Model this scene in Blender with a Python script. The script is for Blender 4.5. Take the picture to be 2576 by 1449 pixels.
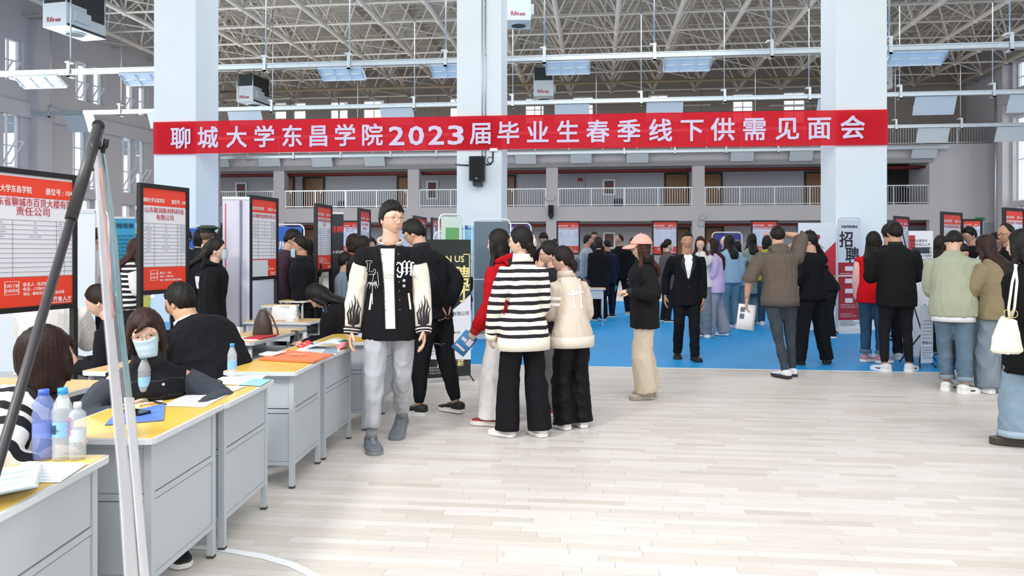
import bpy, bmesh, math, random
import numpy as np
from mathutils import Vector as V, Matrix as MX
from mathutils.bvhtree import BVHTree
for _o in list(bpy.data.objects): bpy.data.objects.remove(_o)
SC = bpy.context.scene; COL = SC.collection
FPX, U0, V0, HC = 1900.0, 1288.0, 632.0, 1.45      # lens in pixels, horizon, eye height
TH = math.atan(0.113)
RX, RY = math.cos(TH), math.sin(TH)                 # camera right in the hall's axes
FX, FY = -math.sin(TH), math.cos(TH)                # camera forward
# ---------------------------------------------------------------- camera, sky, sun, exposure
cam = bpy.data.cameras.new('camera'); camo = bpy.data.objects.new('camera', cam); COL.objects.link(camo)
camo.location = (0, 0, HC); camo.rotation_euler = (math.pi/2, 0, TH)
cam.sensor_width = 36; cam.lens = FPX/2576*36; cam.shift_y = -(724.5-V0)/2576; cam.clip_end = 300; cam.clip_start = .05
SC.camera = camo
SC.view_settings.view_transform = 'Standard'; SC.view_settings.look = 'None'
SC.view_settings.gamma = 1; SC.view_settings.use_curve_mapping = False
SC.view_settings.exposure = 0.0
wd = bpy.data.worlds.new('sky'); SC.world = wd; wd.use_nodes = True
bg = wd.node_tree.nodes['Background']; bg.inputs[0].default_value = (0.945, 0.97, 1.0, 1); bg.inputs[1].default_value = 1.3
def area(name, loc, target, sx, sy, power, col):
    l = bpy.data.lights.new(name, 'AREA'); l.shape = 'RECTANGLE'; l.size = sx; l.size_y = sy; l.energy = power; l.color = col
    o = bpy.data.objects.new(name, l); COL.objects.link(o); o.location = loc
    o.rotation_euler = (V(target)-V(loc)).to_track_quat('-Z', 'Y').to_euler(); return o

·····

STATED TASK
Extract the full listing exactly, with the pictures left out.

FULL SOLUTION
Model this scene in Blender with a Python script. The script is for Blender 4.5. Take the picture to be 2576 by 1449 pixels.
import bpy, bmesh, math, random
import numpy as np
from mathutils import Vector as V, Matrix as MX
from mathutils.bvhtree import BVHTree
for _o in list(bpy.data.objects): bpy.data.objects.remove(_o)
SC = bpy.context.scene; COL = SC.collection
FPX, U0, V0, HC = 1900.0, 1288.0, 632.0, 1.45      # lens in pixels, horizon, eye height
TH = math.atan(0.113)
RX, RY = math.cos(TH), math.sin(TH)                 # camera right in the hall's axes
FX, FY = -math.sin(TH), math.cos(TH)                # camera forward
# ---------------------------------------------------------------- camera, sky, sun, exposure
cam = bpy.data.cameras.new('camera'); camo = bpy.data.objects.new('camera', cam); COL.objects.link(camo)
camo.location = (0, 0, HC); camo.rotation_euler = (math.pi/2, 0, TH)
cam.sensor_width = 36; cam.lens = FPX/2576*36; cam.shift_y = -(724.5-V0)/2576; cam.clip_end = 300; cam.clip_start = .05
SC.camera = camo
SC.view_settings.view_transform = 'Standard'; SC.view_settings.look = 'None'
SC.view_settings.gamma = 1; SC.view_settings.use_curve_mapping = False
SC.view_settings.exposure = 0.0
wd = bpy.data.worlds.new('sky'); SC.world = wd; wd.use_nodes = True
bg = wd.node_tree.nodes['Background']; bg.inputs[0].default_value = (0.945, 0.97, 1.0, 1); bg.inputs[1].default_value = 1.3
def area(name, loc, target, sx, sy, power, col):
    l = bpy.data.lights.new(name, 'AREA'); l.shape = 'RECTANGLE'; l.size = sx; l.size_y = sy; l.energy = power; l.color = col
    o = bpy.data.objects.new(name, l); COL.objects.link(o); o.location = loc
    o.rotation_euler = (V(target)-V(loc)).to_track_quat('-Z', 'Y').to_euler(); return o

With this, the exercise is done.